▸ Supplied data:
===
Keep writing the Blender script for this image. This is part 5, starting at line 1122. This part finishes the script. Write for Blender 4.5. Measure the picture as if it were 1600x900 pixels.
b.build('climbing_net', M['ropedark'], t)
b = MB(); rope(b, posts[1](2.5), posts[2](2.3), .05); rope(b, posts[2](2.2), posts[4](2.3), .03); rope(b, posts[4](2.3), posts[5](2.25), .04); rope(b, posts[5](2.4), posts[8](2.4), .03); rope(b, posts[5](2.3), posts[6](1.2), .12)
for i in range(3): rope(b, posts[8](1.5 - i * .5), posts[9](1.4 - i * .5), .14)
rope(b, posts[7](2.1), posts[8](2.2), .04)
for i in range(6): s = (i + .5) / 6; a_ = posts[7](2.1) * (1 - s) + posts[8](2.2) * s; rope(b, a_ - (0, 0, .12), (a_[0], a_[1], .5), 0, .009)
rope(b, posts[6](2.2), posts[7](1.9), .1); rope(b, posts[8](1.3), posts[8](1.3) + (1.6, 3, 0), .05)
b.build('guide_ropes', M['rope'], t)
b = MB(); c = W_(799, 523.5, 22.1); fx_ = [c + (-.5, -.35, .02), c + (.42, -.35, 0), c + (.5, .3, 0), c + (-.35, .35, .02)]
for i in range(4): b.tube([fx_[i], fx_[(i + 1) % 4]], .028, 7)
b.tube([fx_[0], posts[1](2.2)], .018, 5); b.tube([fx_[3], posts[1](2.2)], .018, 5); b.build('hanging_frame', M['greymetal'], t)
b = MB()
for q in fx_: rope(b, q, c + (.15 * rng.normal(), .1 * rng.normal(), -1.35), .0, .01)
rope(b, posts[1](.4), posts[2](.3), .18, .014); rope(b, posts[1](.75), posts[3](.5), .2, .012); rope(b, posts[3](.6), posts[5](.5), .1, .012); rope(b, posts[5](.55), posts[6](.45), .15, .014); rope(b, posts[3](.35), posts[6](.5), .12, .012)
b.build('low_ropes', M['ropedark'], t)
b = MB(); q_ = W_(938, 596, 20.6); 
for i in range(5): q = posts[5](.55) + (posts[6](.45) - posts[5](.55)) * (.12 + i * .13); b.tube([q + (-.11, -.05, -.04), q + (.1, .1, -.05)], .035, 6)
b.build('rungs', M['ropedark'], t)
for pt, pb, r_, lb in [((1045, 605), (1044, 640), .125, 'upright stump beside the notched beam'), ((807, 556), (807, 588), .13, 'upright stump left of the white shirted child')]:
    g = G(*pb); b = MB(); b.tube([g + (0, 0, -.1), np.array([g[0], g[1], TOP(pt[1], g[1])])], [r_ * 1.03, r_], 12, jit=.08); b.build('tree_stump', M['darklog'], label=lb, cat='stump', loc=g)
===
▸ Problem requirements: Transcribe all lines as written.

▸ Finished answer:
Keep writing the Blender script for this image. This is part 5, starting at line 1122. This part finishes the script. Write for Blender 4.5. Measure the picture as if it were 1600x900 pixels.
b.build('climbing_net', M['ropedark'], t)
b = MB(); rope(b, posts[1](2.5), posts[2](2.3), .05); rope(b, posts[2](2.2), posts[4](2.3), .03); rope(b, posts[4](2.3), posts[5](2.25), .04); rope(b, posts[5](2.4), posts[8](2.4), .03); rope(b, posts[5](2.3), posts[6](1.2), .12)
for i in range(3): rope(b, posts[8](1.5 - i * .5), posts[9](1.4 - i * .5), .14)
rope(b, posts[7](2.1), posts[8](2.2), .04)
for i in range(6): s = (i + .5) / 6; a_ = posts[7](2.1) * (1 - s) + posts[8](2.2) * s; rope(b, a_ - (0, 0, .12), (a_[0], a_[1], .5), 0, .009)
rope(b, posts[6](2.2), posts[7](1.9), .1); rope(b, posts[8](1.3), posts[8](1.3) + (1.6, 3, 0), .05)
b.build('guide_ropes', M['rope'], t)
b = MB(); c = W_(799, 523.5, 22.1); fx_ = [c + (-.5, -.35, .02), c + (.42, -.35, 0), c + (.5, .3, 0), c + (-.35, .35, .02)]
for i in range(4): b.tube([fx_[i], fx_[(i + 1) % 4]], .028, 7)
b.tube([fx_[0], posts[1](2.2)], .018, 5); b.tube([fx_[3], posts[1](2.2)], .018, 5); b.build('hanging_frame', M['greymetal'], t)
b = MB()
for q in fx_: rope(b, q, c + (.15 * rng.normal(), .1 * rng.normal(), -1.35), .0, .01)
rope(b, posts[1](.4), posts[2](.3), .18, .014); rope(b, posts[1](.75), posts[3](.5), .2, .012); rope(b, posts[3](.6), posts[5](.5), .1, .012); rope(b, posts[5](.55), posts[6](.45), .15, .014); rope(b, posts[3](.35), posts[6](.5), .12, .012)
b.build('low_ropes', M['ropedark'], t)
b = MB(); q_ = W_(938, 596, 20.6); 
for i in range(5): q = posts[5](.55) + (posts[6](.45) - posts[5](.55)) * (.12 + i * .13); b.tube([q + (-.11, -.05, -.04), q + (.1, .1, -.05)], .035, 6)
b.build('rungs', M['ropedark'], t)
for pt, pb, r_, lb in [((1045, 605), (1044, 640), .125, 'upright stump beside the notched beam'), ((807, 556), (807, 588), .13, 'upright stump left of the white shirted child')]:
    g = G(*pb); b = MB(); b.tube([g + (0, 0, -.1), np.array([g[0], g[1], TOP(pt[1], g[1])])], [r_ * 1.03, r_], 12, jit=.08); b.build('tree_stump', M['darklog'], label=lb, cat='stump', loc=g)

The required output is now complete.